Hamilton real estate prices have been on a steady incline in recent years, so it’s little surprise that the city’s housing market ranked #10 of 16 Canadian cities when it comes to housing affordability, according to the 2020 RE/MAX Housing Affordability Report. However, cost-conscious home hunters in search of a good deal can still find one in the communities of Crown Point, Homeside and Vincent, which have been named the most affordable neighbourhoods to buy a home in Hamilton.

Factors contributing to Hamilton real estate prices

Hamilton real estate prices have been on the rise, with Hamilton-Burlington experiencing a 4.3-per-cent increase from 2018 to 2019, and another 3.8-per-cent increase expected this year (source: 2020 Housing Market Outlook Report). This has contributed to the region’s ranking as one of Canada’s less-affordable housing markets, according to the new RE/MAX Housing Affordability Report.

In its inaugural Housing Affordability Report, RE/MAX examined 16 of Canada’s most-populous regions and ranked them on an affordability scale, with #1 being the most affordable and #16 being the least affordable. RE/MAX brokers were surveyed about average home sale prices and whether they believe real estate in their region is overvalued, undervalued, or right on the money. Hamilton real estate came in at #10 of 16 cities. Canada’s most affordable city to buy a home is Regina (#1) and the least affordable place to buy a home is Vancouver (#16).

REMAX 2020 Housing Affordability Report Graph

RE/MAX’s affordability ranking was determined by assessing the percentage of a buyer’s monthly income needed to carry a mortgage, assuming a down payment of 25 per cent, and based on the forecasted 2020 average sale price per region and the forecasted 2019 average household income.

Hamilton real estate is currently considered to be undervalued, with a 2019 average sale price of $535,843. When compared to cities that are of a similar distance from Toronto, Hamilton homes are generally set at a lower price point, with more than 50 per cent of stock found below the $600,000 threshold.

First-time homebuyers are typically looking for single-detached homes and townhomes in the region, with a significant number of buyers relying on financial support from parents in order to be able to purchase. Common issues facing first-time home buyers in Hamilton include the mortgage stress test and shrinking inventory.

At the high end of the affordability spectrum, the region’s least affordable neighbourhoods include Meadowlands, Governor’s Road and Flamborough East.

Despite the commonly held notion that housing in Canada is unaffordable, the report finds that the vast majority of Canada’s largest urban centres (75 per cent) are currently undervalued, according to a survey of RE/MAX brokers in 16 of Canada’s most-populous cities.

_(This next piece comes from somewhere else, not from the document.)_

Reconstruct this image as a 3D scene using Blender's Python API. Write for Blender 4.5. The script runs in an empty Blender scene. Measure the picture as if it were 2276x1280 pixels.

In its report, RE/MAX explored the most popular property types sought by first-time homebuyers, the least and most affordable neighbourhoods in each of the 16 housing markets, factors preventing buyers from entering the market, and methods homebuyers are using to enhance the affordability of homes. Current and prospective Canadian homeowners were also surveyed about their sentiments around home ownership, barriers to owning a home, financial factors impacting home ownership, and what could potentially improve housing affordability.